*Instructions for the task*
Reproduce the first line and every line after it, exactly, through the one containing "LW, LH = (aR - aL) * TR, lz1 - lz0". Leave out the rest.

--- BEGIN Information supplied ---

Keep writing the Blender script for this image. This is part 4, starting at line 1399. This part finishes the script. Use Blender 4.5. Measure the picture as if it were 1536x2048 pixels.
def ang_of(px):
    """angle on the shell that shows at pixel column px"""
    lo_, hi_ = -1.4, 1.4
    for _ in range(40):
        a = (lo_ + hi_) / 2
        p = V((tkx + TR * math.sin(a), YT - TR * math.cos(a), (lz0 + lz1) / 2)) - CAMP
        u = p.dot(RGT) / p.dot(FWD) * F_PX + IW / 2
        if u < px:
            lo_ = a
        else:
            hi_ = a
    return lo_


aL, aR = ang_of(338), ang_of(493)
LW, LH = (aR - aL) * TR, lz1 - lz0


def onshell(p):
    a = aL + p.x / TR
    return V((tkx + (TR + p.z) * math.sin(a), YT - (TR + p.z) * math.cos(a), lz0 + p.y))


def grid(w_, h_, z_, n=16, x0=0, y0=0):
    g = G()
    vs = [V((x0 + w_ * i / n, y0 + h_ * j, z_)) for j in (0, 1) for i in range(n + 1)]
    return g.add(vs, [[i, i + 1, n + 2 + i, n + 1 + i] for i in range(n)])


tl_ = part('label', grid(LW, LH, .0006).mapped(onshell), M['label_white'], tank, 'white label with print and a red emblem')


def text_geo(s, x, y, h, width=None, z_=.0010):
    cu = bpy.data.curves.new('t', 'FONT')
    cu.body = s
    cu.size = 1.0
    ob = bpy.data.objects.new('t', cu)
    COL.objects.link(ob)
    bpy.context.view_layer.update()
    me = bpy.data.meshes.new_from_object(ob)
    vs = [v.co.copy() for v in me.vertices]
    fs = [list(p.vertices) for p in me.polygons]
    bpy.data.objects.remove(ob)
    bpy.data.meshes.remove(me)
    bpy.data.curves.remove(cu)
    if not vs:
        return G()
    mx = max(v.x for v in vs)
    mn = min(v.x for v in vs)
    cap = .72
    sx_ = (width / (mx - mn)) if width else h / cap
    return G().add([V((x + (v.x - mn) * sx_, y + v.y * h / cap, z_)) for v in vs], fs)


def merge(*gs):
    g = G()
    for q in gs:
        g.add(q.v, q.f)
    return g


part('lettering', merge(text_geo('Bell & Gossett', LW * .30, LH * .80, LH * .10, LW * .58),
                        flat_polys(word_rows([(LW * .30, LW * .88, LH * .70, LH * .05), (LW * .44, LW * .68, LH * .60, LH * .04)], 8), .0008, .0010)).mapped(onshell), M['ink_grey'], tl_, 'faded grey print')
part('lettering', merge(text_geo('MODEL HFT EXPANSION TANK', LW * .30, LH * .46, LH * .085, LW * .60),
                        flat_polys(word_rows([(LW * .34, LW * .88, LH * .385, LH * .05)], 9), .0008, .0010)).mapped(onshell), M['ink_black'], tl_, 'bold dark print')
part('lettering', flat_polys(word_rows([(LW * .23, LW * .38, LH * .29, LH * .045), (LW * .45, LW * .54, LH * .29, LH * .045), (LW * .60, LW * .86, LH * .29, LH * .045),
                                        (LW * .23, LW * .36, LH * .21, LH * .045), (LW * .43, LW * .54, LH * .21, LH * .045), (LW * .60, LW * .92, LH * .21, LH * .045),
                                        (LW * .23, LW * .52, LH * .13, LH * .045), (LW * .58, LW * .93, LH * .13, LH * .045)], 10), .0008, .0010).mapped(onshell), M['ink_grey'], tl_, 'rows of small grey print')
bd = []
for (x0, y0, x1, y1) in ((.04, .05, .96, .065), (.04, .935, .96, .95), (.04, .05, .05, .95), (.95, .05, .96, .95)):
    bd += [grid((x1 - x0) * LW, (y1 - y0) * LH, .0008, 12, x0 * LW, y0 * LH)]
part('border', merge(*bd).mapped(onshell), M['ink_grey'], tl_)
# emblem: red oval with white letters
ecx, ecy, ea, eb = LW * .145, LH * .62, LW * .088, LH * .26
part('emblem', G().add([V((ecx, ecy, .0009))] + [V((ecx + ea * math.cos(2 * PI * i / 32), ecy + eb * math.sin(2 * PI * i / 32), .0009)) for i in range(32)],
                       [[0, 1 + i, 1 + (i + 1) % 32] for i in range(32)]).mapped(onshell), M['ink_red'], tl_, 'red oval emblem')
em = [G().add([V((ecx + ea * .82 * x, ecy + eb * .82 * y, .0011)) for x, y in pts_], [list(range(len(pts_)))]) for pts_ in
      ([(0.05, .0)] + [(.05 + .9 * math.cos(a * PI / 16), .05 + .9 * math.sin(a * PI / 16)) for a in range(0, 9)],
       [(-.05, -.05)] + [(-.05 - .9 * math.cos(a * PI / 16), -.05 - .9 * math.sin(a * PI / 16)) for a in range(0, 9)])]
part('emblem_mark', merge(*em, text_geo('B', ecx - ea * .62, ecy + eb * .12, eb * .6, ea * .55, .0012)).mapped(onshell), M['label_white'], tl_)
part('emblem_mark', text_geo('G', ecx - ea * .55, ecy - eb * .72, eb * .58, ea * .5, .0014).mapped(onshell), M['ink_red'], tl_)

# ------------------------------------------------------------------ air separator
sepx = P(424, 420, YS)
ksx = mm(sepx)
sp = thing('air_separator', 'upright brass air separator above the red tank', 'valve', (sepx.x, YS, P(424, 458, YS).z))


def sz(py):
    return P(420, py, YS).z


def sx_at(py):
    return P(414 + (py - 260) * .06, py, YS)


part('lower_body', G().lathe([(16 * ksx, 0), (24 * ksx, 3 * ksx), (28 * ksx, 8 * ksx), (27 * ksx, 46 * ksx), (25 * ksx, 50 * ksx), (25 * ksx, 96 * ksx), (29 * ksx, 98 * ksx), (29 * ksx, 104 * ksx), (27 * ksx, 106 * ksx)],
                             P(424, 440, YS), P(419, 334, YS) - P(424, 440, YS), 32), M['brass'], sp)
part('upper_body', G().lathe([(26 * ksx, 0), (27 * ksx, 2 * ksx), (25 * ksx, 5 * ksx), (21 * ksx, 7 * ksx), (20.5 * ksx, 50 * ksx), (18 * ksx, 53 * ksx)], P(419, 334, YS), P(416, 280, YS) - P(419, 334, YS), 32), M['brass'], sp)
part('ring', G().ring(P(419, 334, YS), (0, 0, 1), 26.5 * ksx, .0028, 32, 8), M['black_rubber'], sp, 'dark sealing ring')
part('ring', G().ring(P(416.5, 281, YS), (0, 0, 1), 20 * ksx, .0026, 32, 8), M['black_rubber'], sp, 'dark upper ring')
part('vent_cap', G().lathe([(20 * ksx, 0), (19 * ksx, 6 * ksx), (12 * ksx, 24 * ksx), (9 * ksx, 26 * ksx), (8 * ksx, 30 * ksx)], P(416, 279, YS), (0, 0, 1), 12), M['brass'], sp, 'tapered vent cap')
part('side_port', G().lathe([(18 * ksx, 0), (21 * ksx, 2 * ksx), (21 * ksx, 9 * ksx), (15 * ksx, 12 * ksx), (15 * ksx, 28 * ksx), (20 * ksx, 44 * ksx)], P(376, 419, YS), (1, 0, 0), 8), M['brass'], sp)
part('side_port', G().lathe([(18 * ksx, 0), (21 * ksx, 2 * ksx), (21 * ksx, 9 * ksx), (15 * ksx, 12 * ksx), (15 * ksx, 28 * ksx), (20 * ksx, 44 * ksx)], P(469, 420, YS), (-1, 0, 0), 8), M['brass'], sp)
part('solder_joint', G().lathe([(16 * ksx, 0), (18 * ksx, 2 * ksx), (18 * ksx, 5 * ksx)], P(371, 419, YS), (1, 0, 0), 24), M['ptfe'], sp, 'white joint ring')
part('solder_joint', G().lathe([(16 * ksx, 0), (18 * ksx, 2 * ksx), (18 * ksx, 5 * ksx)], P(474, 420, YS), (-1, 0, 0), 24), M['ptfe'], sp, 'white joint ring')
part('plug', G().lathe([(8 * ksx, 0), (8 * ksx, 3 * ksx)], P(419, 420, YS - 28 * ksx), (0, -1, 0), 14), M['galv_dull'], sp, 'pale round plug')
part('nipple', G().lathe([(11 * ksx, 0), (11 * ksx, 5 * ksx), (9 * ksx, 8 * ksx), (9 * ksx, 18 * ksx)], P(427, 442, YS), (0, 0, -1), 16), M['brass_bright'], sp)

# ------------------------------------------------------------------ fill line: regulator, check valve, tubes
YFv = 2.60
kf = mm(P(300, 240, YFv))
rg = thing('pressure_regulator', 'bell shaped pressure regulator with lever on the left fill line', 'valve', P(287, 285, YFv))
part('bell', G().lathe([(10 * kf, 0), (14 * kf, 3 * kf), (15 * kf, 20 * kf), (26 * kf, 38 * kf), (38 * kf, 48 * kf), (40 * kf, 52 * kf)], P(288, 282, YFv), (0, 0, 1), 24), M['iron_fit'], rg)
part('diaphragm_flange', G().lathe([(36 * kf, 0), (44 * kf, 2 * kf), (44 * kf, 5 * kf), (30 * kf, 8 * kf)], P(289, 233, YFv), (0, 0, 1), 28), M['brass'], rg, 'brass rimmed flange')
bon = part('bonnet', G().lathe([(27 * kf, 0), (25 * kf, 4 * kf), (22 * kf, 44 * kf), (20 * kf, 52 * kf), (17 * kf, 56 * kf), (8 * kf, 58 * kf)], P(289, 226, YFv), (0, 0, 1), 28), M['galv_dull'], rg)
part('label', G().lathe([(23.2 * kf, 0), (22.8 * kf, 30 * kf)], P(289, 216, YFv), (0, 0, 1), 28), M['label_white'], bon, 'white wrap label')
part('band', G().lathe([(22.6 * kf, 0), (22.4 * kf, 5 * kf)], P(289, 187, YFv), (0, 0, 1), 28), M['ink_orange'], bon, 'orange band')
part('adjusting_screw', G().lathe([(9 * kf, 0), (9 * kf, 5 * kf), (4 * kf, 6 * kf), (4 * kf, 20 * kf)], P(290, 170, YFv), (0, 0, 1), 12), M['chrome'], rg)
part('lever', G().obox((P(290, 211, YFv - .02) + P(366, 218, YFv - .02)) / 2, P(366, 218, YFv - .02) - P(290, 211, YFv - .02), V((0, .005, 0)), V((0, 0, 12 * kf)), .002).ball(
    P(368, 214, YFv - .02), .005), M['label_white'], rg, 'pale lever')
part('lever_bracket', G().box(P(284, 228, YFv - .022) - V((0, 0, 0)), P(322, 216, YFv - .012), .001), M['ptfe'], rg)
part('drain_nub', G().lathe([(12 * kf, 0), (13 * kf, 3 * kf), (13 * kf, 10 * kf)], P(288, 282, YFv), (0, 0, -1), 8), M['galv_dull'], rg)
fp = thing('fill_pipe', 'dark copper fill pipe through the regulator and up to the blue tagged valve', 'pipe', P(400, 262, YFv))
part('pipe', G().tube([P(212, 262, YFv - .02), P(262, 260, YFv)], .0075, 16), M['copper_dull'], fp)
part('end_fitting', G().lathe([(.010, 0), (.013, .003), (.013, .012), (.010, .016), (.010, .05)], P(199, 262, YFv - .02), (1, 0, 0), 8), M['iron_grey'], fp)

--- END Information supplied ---

*Reply to the exercise*
Keep writing the Blender script for this image. This is part 4, starting at line 1399. This part finishes the script. Use Blender 4.5. Measure the picture as if it were 1536x2048 pixels.
def ang_of(px):
    """angle on the shell that shows at pixel column px"""
    lo_, hi_ = -1.4, 1.4
    for _ in range(40):
        a = (lo_ + hi_) / 2
        p = V((tkx + TR * math.sin(a), YT - TR * math.cos(a), (lz0 + lz1) / 2)) - CAMP
        u = p.dot(RGT) / p.dot(FWD) * F_PX + IW / 2
        if u < px:
            lo_ = a
        else:
            hi_ = a
    return lo_


aL, aR = ang_of(338), ang_of(493)
LW, LH = (aR - aL) * TR, lz1 - lz0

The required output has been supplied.